Gurgaon collapse: ‘My friend called me and said: Run, the building is collapsing’

For residents of tower D at Chintels Paradiso society in Gurgaon’s sector 109, Thursday night was a fearful one, spent at their friends’ homes. And, what comes next, is equally uncertain.
Shweta Shrivastava (36) was in her home on the sixth floor when she heard a loud sound, which she thought might be an earthquake. In fact, the drawing room in another apartment on the same floor had caved in.

“My friend in a neighbouring building saw it happen and she called me and said, ‘Shweta, run, the building is collapsing’. I grabbed my children and raced down the stairs… We stayed the night in her house. All our belongings are in my flat; we are still wearing the clothes we were in last night,” she said.
She and her husband have been living in the flat on rent — they pay Rs 20,000 a month — for the last two years. While they will now look at shifting elsewhere, homeowners who have spent savings and taken loans to buy the flats are looking for solutions from the builder.
“For my 3,150 square feet flat, we had to pay Rs 1.8 crore, plus registration charges and overhead expenses. That was Rs 1.9 crore for a raw flat. Huge amounts were spent by everyone to then make the flats habitable. I am nearing 60 now, we spent all our savings on this. Our future looks bleak. If we have to vacate, we don’t have funds to shift elsewhere… No one from the top management has come here so far to address anything because they know that they have done wrong,” said Lalit Kapur, who lives on the 11th floor of the building.
Vipin Rana (30) was out on the lawn outside the building till 3 am, hoping to see bureaucrat Arun Srivastava, who was stuck under the rubble, being rescued safely. While Arun made it out alive, his wife Sunita died in the collapse. “I know him quite well. Till the rescue teams arrived, I and other residents had tried to find ways to get him out, but it was impossible.

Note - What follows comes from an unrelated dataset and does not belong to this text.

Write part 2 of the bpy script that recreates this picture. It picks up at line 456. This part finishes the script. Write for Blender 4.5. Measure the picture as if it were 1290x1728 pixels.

We already knew that his wife had died,” he said. Rana and the six members of his family slept at a friend’s house on Thursday night, but he has little idea of what the days and weeks ahead will bring.

“We haven’t been able to get our belongings from the flat; access has been closed. Even if they open it, I don’t think we will have the courage to set foot inside the building. We are trying to find a way to get the builder to give us alternate accommodation. In fact, many of us want the entire building to be demolished and built again with better construction. The entire construction is weak, which is why all this is happening,” he said.